Capital Allowances Act 2001

2001 CHAPTER 2

22nd March 2001

Commentary on Sections

Glossary

Part 3: Industrial buildings allowances
Chapter 6: Writing-down allowances
Overview

1052.This Chapter provides writing-down allowances. It deals with who is entitled to writing-down allowances and how they are calculated. Writing-down allowances are made for qualifying enterprise zone expenditure and other qualifying expenditure.

1053.Section 309 gives entitlement to a writing-down allowance to the person entitled to the relevant interest at the end of the chargeable period provided the building is at that time an industrial building.

1054.Section 310 gives the basic rule for calculating the amount of a writing-down allowance:

1055.Section 311 provides the writing-down allowance due to the purchaser of the relevant interest in an industrial building.
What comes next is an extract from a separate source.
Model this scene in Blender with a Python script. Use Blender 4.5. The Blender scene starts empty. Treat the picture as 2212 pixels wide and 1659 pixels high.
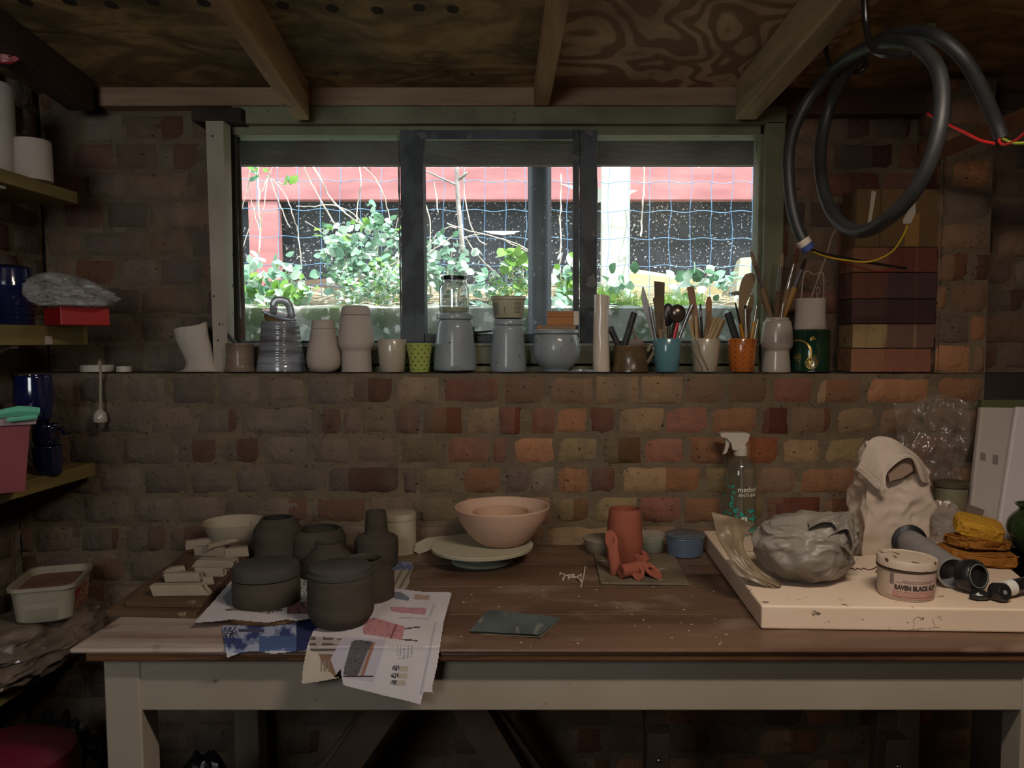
import bpy, bmesh, math, random
from mathutils import Vector, Matrix, noise
random.seed(7)
R = math.radians
SC = bpy.context.scene
COL = SC.collection

# ------------------------------------------------------------------ camera
W_PX, H_PX = 2212.0, 1659.0
F = 1720.0                       # focal length in pixels
EYE = 1.375                      # eye height (m)
PIT = R(4.0)                     # looking slightly down
PX0, HOR = 1195.0, 737.0         # vanishing point of the room's depth, horizon row
PY0 = HOR + F * math.tan(PIT)
cam_d = bpy.data.cameras.new('camera')
cam_d.sensor_width = 36.0
cam_d.lens = 36.0 * F / W_PX
cam_d.shift_x = (W_PX / 2 - PX0) / W_PX
cam_d.shift_y = (PY0 - H_PX / 2) / W_PX
cam_d.clip_start = 0.02
cam = bpy.data.objects.new('camera', cam_d)
COL.objects.link(cam)
cam.location = (0, 0, EYE)
cam.rotation_euler = (R(90) - PIT, 0, 0)
SC.camera = cam

# ------------------------------------------------------------------ view, world, lights
SC.view_settings.view_transform = 'Standard'
SC.view_settings.look = 'None'
SC.view_settings.exposure = 0.0
SC.view_settings.gamma = 1.0
SC.view_settings.use_curve_mapping = False
SC.cycles.use_denoising = True
SC.cycles.max_bounces = 7
SC.cycles.diffuse_bounces = 3
SC.cycles.glossy_bounces = 3
SC.cycles.transmission_bounces = 5
SC.cycles.transparent_max_bounces = 12
SC.cycles.caustics_reflective = False
SC.cycles.caustics_refractive = False
SC.cycles.sample_clamp_indirect = 4.0

world = bpy.data.worlds.new('sky')
SC.world = world
world.use_nodes = True
wn = world.node_tree.nodes['Background']
wn.inputs['Color'].default_value = (0.80, 0.93, 1.0, 1)
wn.inputs['Strength'].default_value = 4.4

def lamp(name, kind, loc, energy, color, size=None, size_y=None, rot=(0, 0, 0), radius=None):
    d = bpy.data.lights.new(name, kind)
    d.energy = energy; d.color = color
    if kind == 'AREA':
        d.shape = 'RECTANGLE'; d.size = size; d.size_y = size_y
    if kind == 'POINT': d.shadow_soft_size = radius
    if kind == 'SUN': d.angle = radius
    o = bpy.data.objects.new(name, d); COL.objects.link(o)
    o.location = loc; o.rotation_euler = rot
    return o
# sun high over the garden
sun = lamp('sun', 'SUN', (2, 3, 5), 7.5, (1.0, 0.97, 0.92), radius=R(2.0))
sun.rotation_euler = Vector((-0.40, 0.45, -1.0)).to_track_quat('-Z', 'Y').to_euler()
# the shed's warm strip light on the ceiling, above and in front of the bench
strip = lamp('ceiling_strip_light', 'AREA', (0.48, 0.60, 2.02), 14.5, (1.0, 0.85, 0.70), 0.50, 0.09, (0, 0, 0))
# area light for daylight from behind; unseen window added high, keeping under-bench dark
rear_light = lamp('added_rear_daylight', 'AREA', (-0.70, -0.47, 1.72), 5.6, (1.0, 0.95, 0.90), 0.6, 0.55, (R(90), 0, 0))

# ------------------------------------------------------------------ pixel <-> world
_c, _s = math.cos(PIT), math.sin(PIT)
def ray(px, py):
    xc = (px - PX0) / F; yc = -(py - PY0) / F
    return Vector((xc, _c + yc * _s, -_s + yc * _c))
def at(px, py, Y):
    d = ray(px, py); return Vector((0, 0, EYE)) + d * (Y / d.y)
def onz(px, py, Z):
    d = ray(px, py); return Vector((0, 0, EYE)) + d * ((Z - EYE) / d.z)
def zat(py, Y): return at(PX0, py, Y).z
def xat(px, py, Y): return at(px, py, Y).x
def spx(Y, Z=None):              # metres per pixel at depth Y (height Z)
    z = EYE if Z is None else Z
    return (Y * _c + (EYE - z) * _s) / F
def pix(v):                      # world point -> pixel
    y, z = v[1], v[2] - EYE
    d = y * _c - z * _s; u = y * _s + z * _c
    return PX0 + F * v[0] / d, PY0 - F * u / d

# ------------------------------------------------------------------ colour and materials
def lin(c):
    return tuple(((v / 255) / 12.92 if v / 255 <= .04045 else ((v / 255 + .055) / 1.055) ** 2.4) for v in c)
MATS = {}
def mat(name, c, c2=None, rough=.7, scale=8, detail=6, stretch=(1, 1, 1), lo=.35, hi=.65, bump=0, bscale=60, metal=0,
        spec=.4, c3=None, s3=40, lo3=.62, hi3=.68, trans=0, alpha=1, coat=0, sss=0, emit=None, bstretch=None, distort=0, attr=None, d3=3):
    """procedural material: two colours mixed by noise, a third in spots, noise bump"""
    if name in MATS: return MATS[name]
    m = bpy.data.materials.new(name); m.use_nodes = True
    nt = m.node_tree; N = nt.nodes; L = nt.links
    b = N['Principled BSDF']
    tc = N.new('ShaderNodeTexCoord')
    def noisef(sc, st, det=detail, dis=0):
        mp = N.new('ShaderNodeMapping'); mp.inputs['Scale'].default_value = st
        L.new(tc.outputs['Object'], mp.inputs['Vector'])
        n = N.new('ShaderNodeTexNoise'); n.inputs['Scale'].default_value = sc; n.inputs['Detail'].default_value = det
        n.inputs['Distortion'].default_value = dis
        L.new(mp.outputs['Vector'], n.inputs['Vector']); return n.outputs['Fac']
    def ramp(f, a, z):
        r = N.new('ShaderNodeMapRange'); r.inputs['From Min'].default_value = a; r.inputs['From Max'].default_value = z
        L.new(f, r.inputs['Value']); return r.outputs['Result']
    def mix(f, A, B, mode='MIX'):
        x = N.new('ShaderNodeMix'); x.data_type = 'RGBA'; x.blend_type = mode
        if hasattr(f, 'is_output'): L.new(f, x.inputs[0])
        else: x.inputs[0].default_value = f
        for v, s in ((A, x.inputs[6]), (B, x.inputs[7])):
            if hasattr(v, 'is_output'): L.new(v, s)
            else: s.default_value = (*lin(v), 1)
        return x.outputs[2]
    col = None
    if attr:
        a = N.new('ShaderNodeAttribute'); a.attribute_name = attr; col = a.outputs['Color']
        if c2: col = mix(ramp(noisef(scale, stretch, dis=distort), lo, hi), col, c2)
    elif c2:
        col = mix(ramp(noisef(scale, stretch, dis=distort), lo, hi), c, c2)
    if c3:
        col = mix(ramp(noisef(s3, stretch if bstretch is None else bstretch, d3), lo3, hi3), col if col is not None else c, c3)
    if col is not None: L.new(col, b.inputs['Base Color'])
    else: b.inputs['Base Color'].default_value = (*lin(c), 1)
    b.inputs['Roughness'].default_value = rough
    b.inputs['Metallic'].default_value = metal
    b.inputs['Specular IOR Level'].default_value = spec
    b.inputs['Transmission Weight'].default_value = trans
    b.inputs['Alpha'].default_value = alpha
    b.inputs['Coat Weight'].default_value = coat
    b.inputs['Coat Roughness'].default_value = .08
    if sss:
        b.inputs['Subsurface Weight'].default_value = sss; b.inputs['Subsurface Radius'].default_value = (.02, .015, .01)
    if emit:
        b.inputs['Emission Color'].default_value = (*lin(emit[0]), 1); b.inputs['Emission Strength'].default_value = emit[1]
    if bump:
        bn = N.new('ShaderNodeBump'); bn.inputs['Strength'].default_value = min(1, bump); bn.inputs['Distance'].default_value = .003 * max(1, bump)
        L.new(noisef(bscale, bstretch or stretch, 5), bn.inputs['Height']); L.new(bn.outputs['Normal'], b.inputs['Normal'])
    MATS[name] = m
    return m

# ------------------------------------------------------------------ objects
def tag(o, label=None, cat=None, group=None, kind=None):
    if label: o['label'] = label
    if cat: o['category'] = cat
    if group: o['group'] = group
    if kind: o['kind'] = kind
    return o
ORG = {}
def thing(name, label, cat, loc=(0, 0, 0), group=None, kind=None):
    o = bpy.data.objects.new(name, None); COL.objects.link(o)
    o.location = loc; o.empty_display_size = .05
    ORG[o.name] = Vector(loc)
    return tag(o, label, cat, group, kind)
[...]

The allowance is calculated to write off the residue of the qualifying expenditure after the sale over the remainder of the period of 25 years from the first use of the building. Section 313 defines “the residue of qualifying expenditure”. It is the amount of qualifying expenditure not yet written off (see Chapter 8).

1056.Section 312 limits the amount of writing-down allowance which can be made for a chargeable period to the residue of expenditure.

Section 309: Entitlement to writing-down allowance

1057.This section is based on section 3(1) of CAA 1990. It sets out the conditions for a writing-down allowance.

1058.There is a minor change. Subsection (2) permits a person who is entitled to a writing-down allowance to claim any amount which is less than the amount due. See Change 38 in Annex 1.

Section 310: Basic rule for calculating amount of allowance

1059.This section is based on section 3(2) and section 6(2) of CAA 1990. It provides the basic rule for the amount of a writing-down allowance.

Section 311: Calculation of amount after sale of relevant interest

1060.This section is based on parts of section 3(2B) and (3) of CAA 1990. It provides the amount of a writing-down allowance after the sale of the relevant interest in a building which is or has been an industrial building. It can also apply after an additional VAT liability or rebate.

1061.The starting point for the calculation is “the residue of qualifying expenditure”. This is defined in section 313 by reference to Chapter 8. The writing-down allowance is then calculated as a fraction of the residue of qualifying expenditure. That fraction is the length of a chargeable period divided by the balance, after the date of the relevant event, of the 25-year period which began when the building was first used. The effect of this is to write off the residue over the remainder of the 25-year period.

Section 312: Allowance limited to residue of qualifying expenditure

1062.This section is based on section 3(4) of CAA 1990. It caps the amount of writing-down allowance for a chargeable period which may be given. This makes sure that allowances do not exceed the qualifying expenditure.

Section 313: Meaning of “the residue of qualifying expenditure”

1063.This section is based on part of section 8(1) of CAA 1990. It defines “the residue of qualifying expenditure” as the amount of qualifying expenditure which has not been written off in accordance with Chapter 8.